Even your precious ice core record is fake. Ice core records have regularly gone over 300 ppm and as high as 500 ppm 3,000 years ago. The Byrd Core, e.g., has undergone intense attacks that really don’t stand up to any scientific scrutiny. Referring to the chart from Poyet 2021 of proxy measurements shows Camp Century Core in Greenland and the Byrd Core in the Antarctic going above 400 ppm.
This is Figure 15 from:
Mixing Proxy and Measured Data
DOI: 10.13140/RG.2.2.19788.95360/1
https://www.researchgate.net/publication/354144035_Mixing_Proxy_and_Measured_Data
which is taken from Figure 75 in Poyet 2021. The Rational Climate e-Book: Cooler is Riskier. The Sorry State of Climate Science and Policies. Final First Edition, April 19th, 125 Figures, 185 Equations, 473 pp., e-ISBN 978-99957-1-929-6, DOI: 10.13140/RG.2.2.28648.80640
Pre-Industrial CO2 concentrations from Antarctica and Greenland ice cores of up to 500ppm that were rejected by authors of various papers because they did not fit with the “man-made climate warming” theory. Poyet 2021.
Byrd Core has come under general attack, including from you above, by stating that the core samples were contaminated with drilling fluid. It has been said that everything Jaworowski said regarding the Byrd Core was refuted by Etheridge et al 1996 by the three ice cores drilled by Etheridge et al in 1996. Yet Etheridge never mentioned Jaworowski or the Byrd Core or drilling fluid in his paper. Etheridge did not refute anything.
Etheridge et al 1996 ice cores were for the last 1000 years and did not cover the 500 ppm period from Neftel et al 1982 which was 3,000 YBP. He was specifically looking at the last 200 years when CO2 increased. His CO2 measurements from his ice cores were based on assumptions and models. His CO2 growth was attributed to humans burning fossil fuels by way of assumption, not measurements.

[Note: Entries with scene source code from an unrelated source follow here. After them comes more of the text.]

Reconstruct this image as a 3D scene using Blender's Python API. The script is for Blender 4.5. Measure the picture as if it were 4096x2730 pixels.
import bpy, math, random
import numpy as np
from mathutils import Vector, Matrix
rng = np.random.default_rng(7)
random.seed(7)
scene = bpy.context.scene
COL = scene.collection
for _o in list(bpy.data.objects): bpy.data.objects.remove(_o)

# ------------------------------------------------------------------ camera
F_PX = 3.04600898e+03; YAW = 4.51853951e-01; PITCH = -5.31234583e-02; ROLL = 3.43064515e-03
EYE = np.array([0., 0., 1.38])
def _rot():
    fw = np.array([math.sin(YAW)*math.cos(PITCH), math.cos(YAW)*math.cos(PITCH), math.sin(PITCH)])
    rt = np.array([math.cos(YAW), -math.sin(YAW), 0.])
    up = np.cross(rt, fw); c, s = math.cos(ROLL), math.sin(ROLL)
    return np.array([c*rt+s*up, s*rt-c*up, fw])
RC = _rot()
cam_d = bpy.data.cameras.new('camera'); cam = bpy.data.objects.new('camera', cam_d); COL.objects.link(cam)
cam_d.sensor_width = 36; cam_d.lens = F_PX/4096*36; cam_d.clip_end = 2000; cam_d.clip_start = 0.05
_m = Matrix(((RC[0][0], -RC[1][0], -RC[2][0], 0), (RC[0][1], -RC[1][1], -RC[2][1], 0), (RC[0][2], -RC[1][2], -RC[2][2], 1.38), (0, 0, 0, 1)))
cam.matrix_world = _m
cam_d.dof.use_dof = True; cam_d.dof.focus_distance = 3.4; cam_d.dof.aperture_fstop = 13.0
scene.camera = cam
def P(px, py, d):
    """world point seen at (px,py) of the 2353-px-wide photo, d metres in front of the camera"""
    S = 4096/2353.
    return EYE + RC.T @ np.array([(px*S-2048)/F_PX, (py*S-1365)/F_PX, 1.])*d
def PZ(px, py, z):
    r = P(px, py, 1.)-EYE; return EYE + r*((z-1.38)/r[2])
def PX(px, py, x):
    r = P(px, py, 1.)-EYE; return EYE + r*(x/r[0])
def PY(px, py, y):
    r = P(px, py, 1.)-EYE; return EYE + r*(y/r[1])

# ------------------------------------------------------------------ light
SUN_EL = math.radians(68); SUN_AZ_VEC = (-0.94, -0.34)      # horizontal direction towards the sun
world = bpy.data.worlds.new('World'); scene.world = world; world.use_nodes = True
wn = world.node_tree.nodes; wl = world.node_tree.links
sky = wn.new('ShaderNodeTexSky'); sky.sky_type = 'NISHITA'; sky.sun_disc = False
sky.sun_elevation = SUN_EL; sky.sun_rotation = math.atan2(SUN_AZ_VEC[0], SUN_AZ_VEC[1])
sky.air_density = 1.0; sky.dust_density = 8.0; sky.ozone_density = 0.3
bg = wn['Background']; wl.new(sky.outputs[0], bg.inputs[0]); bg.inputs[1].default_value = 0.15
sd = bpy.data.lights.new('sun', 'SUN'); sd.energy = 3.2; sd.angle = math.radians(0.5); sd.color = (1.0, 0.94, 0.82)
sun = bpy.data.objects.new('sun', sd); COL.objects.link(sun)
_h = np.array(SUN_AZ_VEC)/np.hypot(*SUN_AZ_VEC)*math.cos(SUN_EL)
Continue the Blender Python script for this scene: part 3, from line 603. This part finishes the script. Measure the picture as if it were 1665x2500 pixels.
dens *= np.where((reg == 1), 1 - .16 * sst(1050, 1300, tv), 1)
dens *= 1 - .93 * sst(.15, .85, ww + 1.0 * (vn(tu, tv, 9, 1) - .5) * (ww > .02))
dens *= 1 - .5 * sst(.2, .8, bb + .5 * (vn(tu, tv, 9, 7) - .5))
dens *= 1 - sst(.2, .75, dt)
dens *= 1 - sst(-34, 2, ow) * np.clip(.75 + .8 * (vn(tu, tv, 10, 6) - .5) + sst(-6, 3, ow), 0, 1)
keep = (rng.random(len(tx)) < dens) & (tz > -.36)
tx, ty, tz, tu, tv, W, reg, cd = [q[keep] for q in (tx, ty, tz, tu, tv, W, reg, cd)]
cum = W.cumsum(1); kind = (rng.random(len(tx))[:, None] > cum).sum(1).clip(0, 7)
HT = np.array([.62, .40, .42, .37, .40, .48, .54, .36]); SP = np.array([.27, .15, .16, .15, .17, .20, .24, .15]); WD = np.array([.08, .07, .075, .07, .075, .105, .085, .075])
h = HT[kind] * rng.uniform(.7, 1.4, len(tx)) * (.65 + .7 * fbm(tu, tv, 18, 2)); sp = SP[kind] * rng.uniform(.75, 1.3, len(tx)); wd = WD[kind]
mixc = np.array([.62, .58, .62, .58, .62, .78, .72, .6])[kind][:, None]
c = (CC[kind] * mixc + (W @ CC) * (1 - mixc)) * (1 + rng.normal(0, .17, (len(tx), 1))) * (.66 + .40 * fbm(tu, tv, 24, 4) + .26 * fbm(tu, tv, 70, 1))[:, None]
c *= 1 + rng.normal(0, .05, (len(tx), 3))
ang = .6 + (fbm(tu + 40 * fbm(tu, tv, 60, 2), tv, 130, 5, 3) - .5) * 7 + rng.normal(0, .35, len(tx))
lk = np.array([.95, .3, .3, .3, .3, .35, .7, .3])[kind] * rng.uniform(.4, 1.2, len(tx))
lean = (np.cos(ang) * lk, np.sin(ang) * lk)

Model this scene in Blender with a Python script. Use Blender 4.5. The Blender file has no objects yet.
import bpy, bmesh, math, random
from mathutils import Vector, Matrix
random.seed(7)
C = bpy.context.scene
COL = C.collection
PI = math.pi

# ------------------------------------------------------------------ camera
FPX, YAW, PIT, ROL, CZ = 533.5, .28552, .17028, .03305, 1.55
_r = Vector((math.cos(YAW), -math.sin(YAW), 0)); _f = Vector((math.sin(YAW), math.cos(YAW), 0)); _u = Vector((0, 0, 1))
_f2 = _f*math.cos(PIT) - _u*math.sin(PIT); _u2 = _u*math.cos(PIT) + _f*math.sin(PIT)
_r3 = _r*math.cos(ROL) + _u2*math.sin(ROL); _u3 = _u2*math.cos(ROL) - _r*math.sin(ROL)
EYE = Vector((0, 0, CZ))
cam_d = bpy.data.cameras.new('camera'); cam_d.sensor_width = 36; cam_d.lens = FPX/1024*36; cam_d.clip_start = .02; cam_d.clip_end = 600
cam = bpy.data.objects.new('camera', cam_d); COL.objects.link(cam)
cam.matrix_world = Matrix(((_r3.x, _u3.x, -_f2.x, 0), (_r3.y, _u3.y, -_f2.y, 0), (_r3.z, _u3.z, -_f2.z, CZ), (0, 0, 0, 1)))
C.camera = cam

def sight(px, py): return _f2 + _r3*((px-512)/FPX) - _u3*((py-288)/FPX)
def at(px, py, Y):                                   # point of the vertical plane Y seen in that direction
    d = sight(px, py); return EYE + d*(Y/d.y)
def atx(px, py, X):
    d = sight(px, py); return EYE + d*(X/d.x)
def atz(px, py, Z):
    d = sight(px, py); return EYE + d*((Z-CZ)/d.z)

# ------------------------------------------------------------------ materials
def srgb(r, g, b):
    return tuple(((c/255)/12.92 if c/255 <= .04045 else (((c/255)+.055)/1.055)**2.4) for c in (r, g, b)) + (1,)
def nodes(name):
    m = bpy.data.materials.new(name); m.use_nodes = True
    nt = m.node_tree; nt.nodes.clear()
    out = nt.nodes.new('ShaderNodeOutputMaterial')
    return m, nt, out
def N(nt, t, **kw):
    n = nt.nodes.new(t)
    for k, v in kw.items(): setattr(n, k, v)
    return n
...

Jaworowski points out that this criticism of contaminated core samples is valid for all other ice cores from the Antarctic since 1985.
There is no valid criticism of Neftel et al 1982 or Jaworowski 1992a. Both the Camp Century Core and the Byrd Core are valid CO2 proxy measurements.
As pointed out by Poyet, Callendar cherry picked the so called “Gold Standard” Ice Core Record leaving out all data showing CO2 proxy measurements above 300 ppm. Every time data is presented that shows CO2 above 300 ppm before 1750 it gets attacked by those supporting the IPCC’s narrative. These attacks don’t stand up to scrutiny.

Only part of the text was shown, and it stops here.